Con el “Miércoles de ceniza” dio inicio la Cuaresma, ocasión propicia para mejorar nuestra vida. Para vivir bien este tiempo de gracia, de especial cercanía con Dios, es tradicional que el Papa envíe un mensaje que nos ayude a disponernos mejor. La conversión a la que Dios nos invita a través de su vicario en la Tierra tiene en esta ocasión una tonalidad particular: desterrar de nuestro corazón la indiferencia.
Realmente supone un reto ambicioso, magnánimo, profundo. Muchas veces, el sistema nos empuja a vivir recluidos en nuestro egoísmo, a cerrar los ojos frente a las necesidades del prójimo, pensando sólo en lo nuestro, ¡bastante tenemos con nuestros problemas para hacernos cargo de los de los demás!; y sin embargo, esto no es cristiano. Frente a esta realidad, el Papa nos invita a orar audazmente pidiendo a Cristo: “Haz nuestro corazón semejante al tuyo”.
La conversión a la que nos invita el Papa durante esta Cuaresma busca hacer frente a la “globalización de la indiferencia”, en la que caemos casi sin darnos cuenta: “ocurre que cuando estamos bien y nos sentimos a gusto, nos olvidamos de los demás, no nos interesan sus problemas, ni sus sufrimientos, ni las injusticias que padecen… Entonces nuestro corazón cae en la indiferencia: yo estoy relativamente bien y a gusto, y me olvido de quienes no están bien”.
Indiferencia, observa agudamente Francisco, que no se da sólo con el prójimo, sino también con Dios mismo; somos muchas veces bastante más indiferentes con Dios que con el prójimo, y precisamente la Cuaresma es la ocasión propicia para poner remedio a esa ceguera y a esa dureza de corazón.
La propuesta papal no supone una invitación al activismo, al hacer por el hacer; implica algo más profundo, tiene su motor precisamente en el encuentro con Dios y de Dios se alimenta. “La Cuaresma es un tiempo propicio para dejarnos servir por Cristo y así llegar a ser como Él. Esto sucede cuando escuchamos la Palabra de Dios y cuando recibimos los sacramentos, en particular la Eucaristía. En ella nos convertimos en lo que recibimos: el cuerpo de Cristo. En él no hay lugar para la indiferencia”.
Dejarnos amar por Jesús, recibir de Él la fuerza para darnos a los demás supone entonces primero empaparnos de su Palabra y recibirlo en la Comunión, sólo de esa forma podremos hacer de nuestra vida una comunión, un don, una dádiva generosa a Dios y a los demás.

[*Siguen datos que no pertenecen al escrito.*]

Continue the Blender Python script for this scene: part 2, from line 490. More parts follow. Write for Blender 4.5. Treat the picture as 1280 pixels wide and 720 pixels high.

La auténtica vida de la Iglesia se convierte entonces en una escuela de comunión, en un camino para identificarnos poco a poco con Jesús, en la que “nadie posee sólo para sí mismo, sino que lo que tiene es para todos”.
¿Cómo es posible vivir así, chocando frontalmente esta forma de vida con lo que palpamos diariamente en la sociedad?
De nuevo la respuesta del Pontífice es marcadamente sobrenatural: “uniéndonos a la Iglesia del cielo en la oración”.
Lo primero es entonces la oración, pero una oración que no se da en solitario, sino que forma un armonioso coro que da gloria a Dios por la eternidad. “La Iglesia del cielo no es triunfante porque ha dado la espalda a los sufrimientos del mundo y goza en solitario. Los santos ya contemplan y gozan, gracias a que, con la muerte y la resurrección de Jesús, vencieron definitivamente la indiferencia, la dureza de corazón y el odio. Hasta que esta victoria del amor no inunde todo el mundo, los santos caminan con nosotros, todavía peregrinos. Santa Teresa de Lisieux, doctora de la Iglesia, escribía convencida de que la alegría en el cielo por la victoria del amor crucificado no es plena mientras haya un solo hombre en la tierra que sufra y gima”. Por eso ellos son nuestros aliados en la dura tarea de hacer del mundo un lugar de comunión.
Por último, el Papa desea que “nuestras parroquias y nuestras comunidades lleguen a ser islas de misericordia en medio del mar de la indiferencia”. Y para conseguirlo propone tres pasos: orar, gestos de caridad y conversión de corazón: “quiero pedir a todos que este tiempo de Cuaresma se viva como un camino de formación del corazón”.
Esperemos que muchas personas escuchen su llamado.